Exploring Patterns ... extending thinking


Patterns are EVERYWHERE! Some suggest that the study of mathematics is the study of patterns ... identifying them, categorizing them, generalizing them.

Five universal generalizations are true about patterns:
  • patterns have segments that are repeated
  • patterns allow for prediction
  • patterns have an internal order
  • patterns may have symmetry
  • patterns are everywhere
In fact, patterns make a great curriculum organizer for interdisciplinary work since patterns are evident in language, science, history, music, art, and more!

Here are a few ideas for exploring patterns in math in introductory ways ... 

1). Read children's books!  I love to connect with students using a read aloud ... talking through a picture book before getting started with math.  AND yes!  It works well even in middle and high school!
Some of these are more sophisticated than others ... and the last one (bottom right corner) is a coloring book.

2)  Explore polygonal or figurate numbers.  I have a task I've used with students ... you may find it helpful.  "Explore Numbers in Shapes."

3). Check out the activities, explorations in YouCubed ... there are more than a dozen pattern activities ready to implement in your classroom.

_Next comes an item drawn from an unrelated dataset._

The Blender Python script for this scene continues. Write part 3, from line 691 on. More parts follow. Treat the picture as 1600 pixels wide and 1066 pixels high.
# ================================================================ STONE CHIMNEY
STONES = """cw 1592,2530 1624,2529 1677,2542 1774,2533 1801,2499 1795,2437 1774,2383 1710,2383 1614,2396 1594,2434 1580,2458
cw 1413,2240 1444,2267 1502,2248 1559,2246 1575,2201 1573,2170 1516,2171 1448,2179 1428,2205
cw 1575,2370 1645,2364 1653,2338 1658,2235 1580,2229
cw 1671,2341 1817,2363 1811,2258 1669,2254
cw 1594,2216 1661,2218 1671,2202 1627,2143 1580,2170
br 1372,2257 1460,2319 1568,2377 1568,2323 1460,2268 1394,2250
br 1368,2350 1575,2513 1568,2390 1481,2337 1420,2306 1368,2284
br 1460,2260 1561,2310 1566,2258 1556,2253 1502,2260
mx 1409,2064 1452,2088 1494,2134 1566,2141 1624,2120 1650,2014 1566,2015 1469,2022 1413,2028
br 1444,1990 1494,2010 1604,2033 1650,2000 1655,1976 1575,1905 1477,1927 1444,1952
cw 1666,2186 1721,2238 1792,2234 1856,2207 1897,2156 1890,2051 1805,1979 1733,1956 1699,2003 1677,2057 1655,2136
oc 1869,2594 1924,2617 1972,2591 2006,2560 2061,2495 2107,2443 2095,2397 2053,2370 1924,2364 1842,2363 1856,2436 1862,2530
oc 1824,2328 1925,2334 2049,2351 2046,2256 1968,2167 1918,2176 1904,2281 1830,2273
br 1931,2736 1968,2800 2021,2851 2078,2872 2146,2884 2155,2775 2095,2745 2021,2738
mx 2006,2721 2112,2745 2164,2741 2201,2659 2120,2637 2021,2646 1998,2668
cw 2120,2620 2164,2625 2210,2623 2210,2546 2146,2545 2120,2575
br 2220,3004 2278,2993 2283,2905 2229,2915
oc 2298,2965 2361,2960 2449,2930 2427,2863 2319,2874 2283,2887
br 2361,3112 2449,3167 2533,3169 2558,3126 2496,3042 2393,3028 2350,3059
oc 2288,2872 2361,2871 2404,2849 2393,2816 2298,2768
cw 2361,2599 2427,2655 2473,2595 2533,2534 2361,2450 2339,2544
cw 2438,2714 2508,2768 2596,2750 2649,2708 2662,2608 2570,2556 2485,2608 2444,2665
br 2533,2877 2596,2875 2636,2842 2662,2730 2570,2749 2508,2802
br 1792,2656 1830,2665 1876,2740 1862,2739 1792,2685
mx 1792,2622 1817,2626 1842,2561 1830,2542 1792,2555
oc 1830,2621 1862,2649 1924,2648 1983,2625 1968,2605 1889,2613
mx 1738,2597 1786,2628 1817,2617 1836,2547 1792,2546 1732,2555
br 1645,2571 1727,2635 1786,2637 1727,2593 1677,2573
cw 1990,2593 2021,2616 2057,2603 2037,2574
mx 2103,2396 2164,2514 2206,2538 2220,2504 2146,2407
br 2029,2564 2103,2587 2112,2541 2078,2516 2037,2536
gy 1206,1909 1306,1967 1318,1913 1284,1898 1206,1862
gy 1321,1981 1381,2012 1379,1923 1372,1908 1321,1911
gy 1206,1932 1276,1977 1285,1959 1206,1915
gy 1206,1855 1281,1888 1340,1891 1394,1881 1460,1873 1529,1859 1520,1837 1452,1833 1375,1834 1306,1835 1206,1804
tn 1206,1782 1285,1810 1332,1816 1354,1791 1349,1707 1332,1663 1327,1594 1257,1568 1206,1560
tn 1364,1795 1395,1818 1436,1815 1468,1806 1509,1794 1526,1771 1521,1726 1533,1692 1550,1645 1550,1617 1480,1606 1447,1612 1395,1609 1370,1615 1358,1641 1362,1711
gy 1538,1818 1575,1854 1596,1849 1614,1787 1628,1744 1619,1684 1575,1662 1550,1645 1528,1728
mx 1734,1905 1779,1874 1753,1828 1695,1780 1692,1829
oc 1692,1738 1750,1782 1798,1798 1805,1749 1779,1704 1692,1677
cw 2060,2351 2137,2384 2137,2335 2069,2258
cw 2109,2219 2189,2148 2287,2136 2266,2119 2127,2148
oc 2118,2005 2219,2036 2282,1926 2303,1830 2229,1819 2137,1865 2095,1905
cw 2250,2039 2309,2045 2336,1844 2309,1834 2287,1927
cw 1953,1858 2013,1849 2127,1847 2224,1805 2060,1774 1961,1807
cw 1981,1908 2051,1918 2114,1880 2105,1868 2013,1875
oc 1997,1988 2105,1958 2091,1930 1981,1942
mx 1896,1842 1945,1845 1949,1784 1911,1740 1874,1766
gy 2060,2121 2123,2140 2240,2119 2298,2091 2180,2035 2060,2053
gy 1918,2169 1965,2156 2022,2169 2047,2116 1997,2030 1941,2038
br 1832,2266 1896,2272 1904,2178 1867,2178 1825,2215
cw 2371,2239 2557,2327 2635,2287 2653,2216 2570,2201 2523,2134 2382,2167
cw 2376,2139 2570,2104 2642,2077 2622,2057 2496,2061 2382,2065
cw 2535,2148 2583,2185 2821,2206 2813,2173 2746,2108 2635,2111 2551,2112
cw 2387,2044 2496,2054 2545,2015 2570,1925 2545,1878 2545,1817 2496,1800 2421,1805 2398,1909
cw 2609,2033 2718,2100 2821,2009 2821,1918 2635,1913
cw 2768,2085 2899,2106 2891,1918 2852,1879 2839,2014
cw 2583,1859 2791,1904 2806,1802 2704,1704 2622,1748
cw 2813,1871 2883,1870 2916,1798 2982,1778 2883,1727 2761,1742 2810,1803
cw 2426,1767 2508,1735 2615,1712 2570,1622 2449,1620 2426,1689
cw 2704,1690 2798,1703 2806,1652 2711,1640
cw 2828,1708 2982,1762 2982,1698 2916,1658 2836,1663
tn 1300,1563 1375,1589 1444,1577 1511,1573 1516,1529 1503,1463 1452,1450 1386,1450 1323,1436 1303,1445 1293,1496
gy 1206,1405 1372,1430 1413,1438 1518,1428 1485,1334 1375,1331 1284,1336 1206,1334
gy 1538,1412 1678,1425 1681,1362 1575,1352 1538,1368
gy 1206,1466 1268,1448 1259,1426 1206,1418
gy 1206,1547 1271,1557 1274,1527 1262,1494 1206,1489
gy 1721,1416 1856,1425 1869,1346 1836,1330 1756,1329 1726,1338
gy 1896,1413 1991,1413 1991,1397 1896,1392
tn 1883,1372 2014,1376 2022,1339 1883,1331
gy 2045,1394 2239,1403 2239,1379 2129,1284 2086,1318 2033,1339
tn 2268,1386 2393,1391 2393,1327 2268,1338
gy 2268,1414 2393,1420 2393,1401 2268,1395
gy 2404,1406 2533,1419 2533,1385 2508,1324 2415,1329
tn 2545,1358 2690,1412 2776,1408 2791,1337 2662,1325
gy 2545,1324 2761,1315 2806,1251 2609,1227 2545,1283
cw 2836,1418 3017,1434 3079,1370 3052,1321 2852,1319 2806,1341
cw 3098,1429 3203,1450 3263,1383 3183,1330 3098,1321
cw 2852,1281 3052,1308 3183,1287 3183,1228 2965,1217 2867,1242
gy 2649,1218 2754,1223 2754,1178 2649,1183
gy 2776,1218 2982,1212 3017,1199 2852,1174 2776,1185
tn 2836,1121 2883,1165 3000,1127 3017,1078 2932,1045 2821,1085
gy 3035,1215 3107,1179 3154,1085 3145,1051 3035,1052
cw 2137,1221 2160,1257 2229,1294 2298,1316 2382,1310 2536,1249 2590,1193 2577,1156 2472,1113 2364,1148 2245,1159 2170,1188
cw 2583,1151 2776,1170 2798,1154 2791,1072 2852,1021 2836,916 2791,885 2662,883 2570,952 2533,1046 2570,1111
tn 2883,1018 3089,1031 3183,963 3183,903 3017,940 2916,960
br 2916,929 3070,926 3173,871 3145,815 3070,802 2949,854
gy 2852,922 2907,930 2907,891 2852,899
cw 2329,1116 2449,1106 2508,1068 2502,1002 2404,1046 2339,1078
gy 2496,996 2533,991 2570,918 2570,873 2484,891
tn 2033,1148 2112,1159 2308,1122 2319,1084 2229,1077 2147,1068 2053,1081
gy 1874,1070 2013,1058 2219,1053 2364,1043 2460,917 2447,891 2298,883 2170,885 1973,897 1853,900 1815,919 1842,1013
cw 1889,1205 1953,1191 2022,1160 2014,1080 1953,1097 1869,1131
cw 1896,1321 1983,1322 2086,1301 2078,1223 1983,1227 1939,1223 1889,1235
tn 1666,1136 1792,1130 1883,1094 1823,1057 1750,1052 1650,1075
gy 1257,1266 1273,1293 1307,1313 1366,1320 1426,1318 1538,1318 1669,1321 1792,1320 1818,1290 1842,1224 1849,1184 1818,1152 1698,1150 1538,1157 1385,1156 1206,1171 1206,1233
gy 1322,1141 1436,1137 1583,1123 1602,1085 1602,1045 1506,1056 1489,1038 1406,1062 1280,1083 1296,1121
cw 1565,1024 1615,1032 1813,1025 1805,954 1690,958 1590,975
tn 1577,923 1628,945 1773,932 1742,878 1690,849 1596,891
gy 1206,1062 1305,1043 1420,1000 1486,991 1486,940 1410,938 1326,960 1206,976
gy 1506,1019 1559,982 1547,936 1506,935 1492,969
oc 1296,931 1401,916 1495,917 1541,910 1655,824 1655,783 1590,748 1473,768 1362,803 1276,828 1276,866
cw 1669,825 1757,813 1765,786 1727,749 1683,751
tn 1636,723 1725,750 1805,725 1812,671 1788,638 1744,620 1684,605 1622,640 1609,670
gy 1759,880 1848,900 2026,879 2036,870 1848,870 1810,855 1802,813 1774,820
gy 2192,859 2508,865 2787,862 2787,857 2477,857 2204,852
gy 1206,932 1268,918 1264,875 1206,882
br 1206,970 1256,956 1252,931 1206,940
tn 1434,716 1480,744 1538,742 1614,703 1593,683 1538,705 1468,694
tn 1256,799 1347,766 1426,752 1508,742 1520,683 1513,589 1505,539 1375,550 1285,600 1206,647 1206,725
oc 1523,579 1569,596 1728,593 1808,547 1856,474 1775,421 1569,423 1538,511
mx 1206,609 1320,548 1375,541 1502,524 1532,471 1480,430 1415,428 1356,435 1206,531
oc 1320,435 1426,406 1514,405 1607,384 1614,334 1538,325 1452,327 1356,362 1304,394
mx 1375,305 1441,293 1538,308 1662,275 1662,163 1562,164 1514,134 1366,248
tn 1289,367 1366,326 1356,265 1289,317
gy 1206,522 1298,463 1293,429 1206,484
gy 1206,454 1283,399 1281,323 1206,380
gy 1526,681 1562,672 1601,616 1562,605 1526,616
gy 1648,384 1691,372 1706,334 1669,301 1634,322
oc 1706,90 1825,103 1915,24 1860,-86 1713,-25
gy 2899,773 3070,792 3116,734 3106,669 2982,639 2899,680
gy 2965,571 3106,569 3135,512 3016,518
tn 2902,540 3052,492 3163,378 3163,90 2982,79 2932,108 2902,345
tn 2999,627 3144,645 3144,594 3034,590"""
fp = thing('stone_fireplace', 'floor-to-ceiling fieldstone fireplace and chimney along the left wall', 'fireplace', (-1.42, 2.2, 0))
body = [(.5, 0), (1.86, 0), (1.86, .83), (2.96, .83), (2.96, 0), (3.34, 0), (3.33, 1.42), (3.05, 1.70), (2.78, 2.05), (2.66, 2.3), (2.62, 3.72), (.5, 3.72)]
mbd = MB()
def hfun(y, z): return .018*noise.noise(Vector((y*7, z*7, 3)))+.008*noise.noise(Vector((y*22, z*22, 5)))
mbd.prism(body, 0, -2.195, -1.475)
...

4). Visual Patterns is an excellent site ... set up to use regularly as a key activity in your math program.

5). Mathigon has a great series of lessons, interactive, free ... ready to use to enrich students' understanding of patterns.

6) NRich is another excellent source for problem solving, stretching students' thinking and exploring topics.  They have numerous pattern activities at all levels ... perfect for differentiating!

I am sure there are other great resources!  What sources to you recommend for exploring patterns with students?